I have observed that in your conferences on this subject heretofore with the minister for foreign affairs, as reported in your dispatches, you have on some occasions given discreet expression to the feelings of sympathy and gratification with which this government and people regard any steps taken in foreign countries in the direction of a liberal tolerance analogous to that which forms the fundamental principle of our national existence. Such expressions were natural on your part, and reflected a sentiment which we all feel. But in making the President’s views known to the minister I desire that you will carefully subordinate such sentiments to the simple consideration of what is conscientiously believed to be due to our citizens in foreign lands. You will distinctly impress upon him that, regardful of the sovereignty of Russia, we do not submit any suggestions touching the laws and customs of the empire except where those laws and customs conflict with and destroy the rights of American citizens as secured by treaty obligations.
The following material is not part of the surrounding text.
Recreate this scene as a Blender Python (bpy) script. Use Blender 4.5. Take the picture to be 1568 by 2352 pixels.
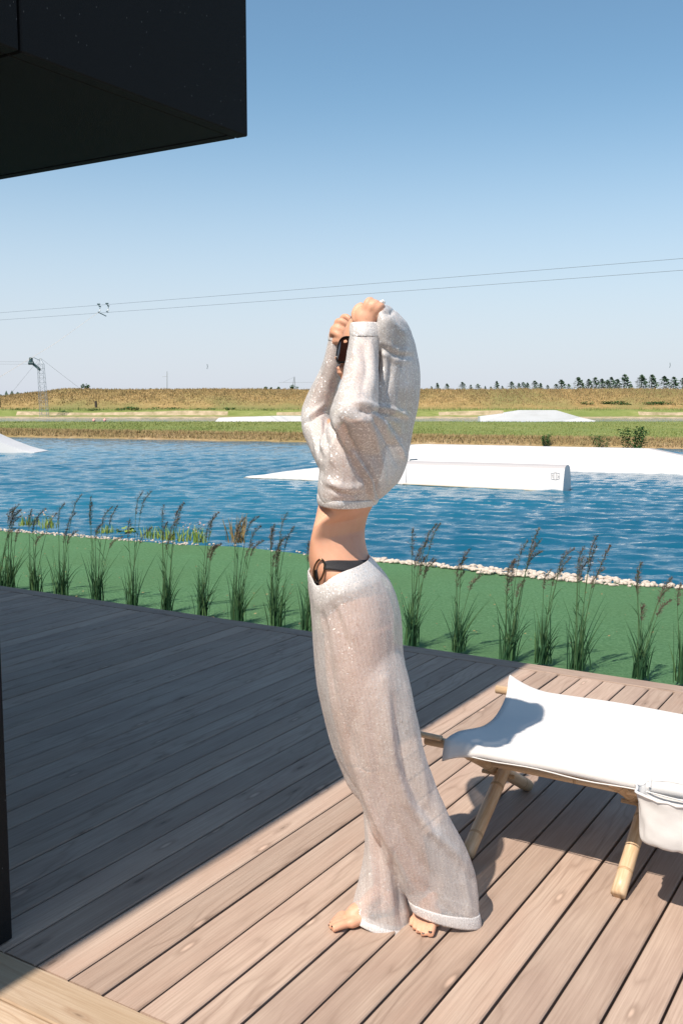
import bpy, bmesh, math, random
from mathutils import Vector, Matrix, noise
from mathutils.bvhtree import BVHTree
R = math.radians
for o in list(bpy.data.objects): bpy.data.objects.remove(o)
S = bpy.context.scene
COL = S.collection
PI = math.pi

# ---------------------------------------------------------------- camera, sky, sun, exposure
H = 1.5                                   # eye height above the deck
FP, CX, CY, YH = 2250., 784., 1176., 918.
PITCH = math.atan((CY - YH) / FP)
cam = bpy.data.cameras.new('camera'); co = bpy.data.objects.new('camera', cam); COL.objects.link(co)
co.location = (0, 0, H); co.rotation_euler = (PI / 2 - PITCH, 0, 0)
cam.sensor_fit = 'VERTICAL'; cam.sensor_height = 36; cam.lens = 36 * FP / 2352
cam.clip_start = .05; cam.clip_end = 9000
S.camera = co
SUN_AZ, SUN_T = 35.7, .72                 # bearing the shadows fall to; shadow length per metre
sd = Vector((math.sin(R(SUN_AZ)) * SUN_T, math.cos(R(SUN_AZ)) * SUN_T, -1)).normalized()
EL = math.atan(1 / SUN_T)
w = bpy.data.worlds.new('World'); S.world = w; w.use_nodes = True
nt = w.node_tree; nt.nodes.clear()
sk = nt.nodes.new('ShaderNodeTexSky'); sk.sky_type = 'NISHITA'; sk.sun_disc = False
sk.sun_elevation = EL; sk.sun_rotation = R(SUN_AZ + 180)
sk.altitude = 20; sk.air_density = 1.0; sk.dust_density = .8; sk.ozone_density = 1.5
bg = nt.nodes.new('ShaderNodeBackground'); bg.inputs[1].default_value = .1
tn = nt.nodes.new('ShaderNodeMix'); tn.data_type = 'RGBA'; tn.blend_type = 'MULTIPLY'; tn.inputs[0].default_value = 1
tn.inputs[7].default_value = (.88, 1.06, 1.04, 1)
# summer haze whitening the sky evenly all round the horizon
tc = nt.nodes.new('ShaderNodeTexCoord'); sx = nt.nodes.new('ShaderNodeSeparateXYZ'); nt.links.new(tc.outputs['Generated'], sx.inputs[0])
m1 = nt.nodes.new('ShaderNodeMapRange'); m1.interpolation_type = 'SMOOTHERSTEP'; nt.links.new(sx.outputs[2], m1.inputs[0])
m1.inputs[1].default_value = -.04; m1.inputs[2].default_value = .34; m1.inputs[3].default_value = .85; m1.inputs[4].default_value = 0
hz = nt.nodes.new('ShaderNodeMix'); hz.data_type = 'RGBA'; nt.links.new(m1.outputs[0], hz.inputs[0]); hz.inputs[7].default_value = (5.1, 5.35, 6.2, 1)
wo = nt.nodes.new('ShaderNodeOutputWorld')
nt.links.new(sk.outputs[0], tn.inputs[6]); nt.links.new(tn.outputs[2], hz.inputs[6]); nt.links.new(hz.outputs[2], bg.inputs[0]); nt.links.new(bg.outputs[0], wo.inputs[0])
sl = bpy.data.lights.new('sun', 'SUN'); so = bpy.data.objects.new('sun', sl); COL.objects.link(so)
sl.energy = 4.75; sl.angle = R(.55); sl.color = (1, .885, .765)
so.rotation_euler = sd.to_track_quat('-Z', 'Y').to_euler(); so.location = (-5, -6, 12)
S.view_settings.view_transform = 'Standard'; S.view_settings.look = 'None'
S.view_settings.exposure = .47; S.view_settings.gamma = 1; S.view_settings.use_curve_mapping = False
S.render.engine = 'CYCLES'
S.cycles.transparent_max_bounces = 24

# ---------------------------------------------------------------- helpers
def at(x, y, Y):
    """world point at depth Y (metres ahead) for a measured spot of the photograph (1568 x 2352 units)"""
    a = (x - CX) / FP; b = (CY - y) / FP
    d = Vector((a, math.cos(PITCH) + b * math.sin(PITCH), -math.sin(PITCH) + b * math.cos(PITCH)))
    return d * (Y / d.y) + Vector((0, 0, H))
def atz(x, y, z):
    a = (x - CX) / FP; b = (CY - y) / FP
    d = Vector((a, math.cos(PITCH) + b * math.sin(PITCH), -math.sin(PITCH) + b * math.cos(PITCH)))
    return d * ((z - H) / d.z) + Vector((0, 0, H))
AZ = R(31.66); TH = PI / 2 - AZ
UU = Vector((math.sin(AZ), math.cos(AZ), 0)); VV = Vector((-math.cos(AZ), math.sin(AZ), 0))
def W(u, v, z=0): return UU * u + VV * v + Vector((0, 0, z))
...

You can further advise him that we can make no new treaty with Russia, nor accept any construction of our existing treaty, which shall discriminate against any class of American citizens on account of their religious faith.
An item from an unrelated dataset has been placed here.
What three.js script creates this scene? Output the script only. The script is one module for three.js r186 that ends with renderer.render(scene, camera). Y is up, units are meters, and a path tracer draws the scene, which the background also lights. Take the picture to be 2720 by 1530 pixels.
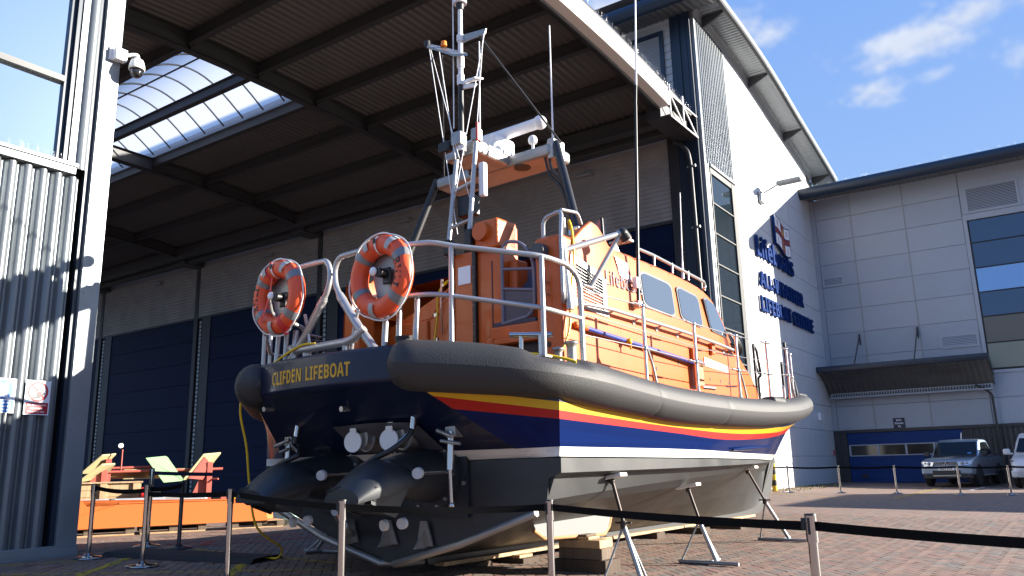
import * as THREE from 'three';
import { mergeGeometries } from 'three/addons/utils/BufferGeometryUtils.js';
import { RoundedBoxGeometry } from 'three/addons/geometries/RoundedBoxGeometry.js';
import { FontLoader } from 'three/addons/loaders/FontLoader.js';
import { TextGeometry } from 'three/addons/geometries/TextGeometry.js';

// ---------------------------------------------------------------- camera, sky, sun, exposure
// Places are written (X right, y up, Z forward); three.js z is minus Z.
const P = (X, y, Z) => new THREE.Vector3(X, y, -Z);
const scene = new THREE.Scene();
const camera = new THREE.PerspectiveCamera(39.46, 1024 / 576, 0.1, 600);
camera.position.set(0, 1.12, 0);
camera.up.set(0.14396, 0.97542, 0.16682);
camera.lookAt(-0.55383, 1.12 + 0.21911, -0.80328);
const renderer = new THREE.WebGLRenderer({ antialias: true });
renderer.setSize(1024, 576);
renderer.toneMapping = THREE.LinearToneMapping;
renderer.toneMappingExposure = 3.7;
renderer.shadowMap.enabled = true;

const SUN = P(1, 0.375, 0.725).normalize();
const sun = new THREE.DirectionalLight(new THREE.Color(1, 0.93, 0.82), 5);
sun.position.copy(SUN.clone().multiplyScalar(80)).add(P(-5, 0, 18));
sun.target.position.copy(P(-5, 0, 18));
sun.castShadow = true;
sun.shadow.mapSize.set(4096, 4096);
Object.assign(sun.shadow.camera, { left: -45, right: 45, top: 40, bottom: -40, near: 1, far: 200 });
sun.shadow.radius = 1;
scene.add(sun, sun.target);

// seeded noise
function rng(seed) { let s = seed >>> 0; return () => { s = (s + 0x6D2B79F5) | 0; let t = Math.imul(s ^ (s >>> 15), 1 | s); t = (t + Math.imul(t ^ (t >>> 7), 61 | t)) ^ t; return ((t ^ (t >>> 14)) >>> 0) / 4294967296; }; }
function hash3(x, y, z) { let h = Math.imul(x, 374761393) ^ Math.imul(y, 668265263) ^ Math.imul(z, 2147483647 - 1013904223); h = Math.imul(h ^ (h >>> 13), 1274126177); return ((h ^ (h >>> 16)) >>> 0) / 4294967296; }
const sm = t => t * t * (3 - 2 * t), mix = (a, b, t) => a + (b - a) * t, clamp = (x, a = 0, b = 1) => Math.min(b, Math.max(a, x));
const sstep = (a, b, x) => sm(clamp((x - a) / (b - a)));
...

I cannot but feel assured that this earnest presentation of the views of this government will accord with the sense of justice and equity of that of Russia, and that the questions at issue will soon find their natural solution in harmony with the noble spirit of tolerance which pervaded the ukase of the Empress Catherine a century ago, and with the statesman-like declaration of the principle of reciprocity found in the later decree of the Czar Alexander II in 1860.

You may read this dispatch to the minister for foreign affairs, and should he desire a copy, you will give it to him.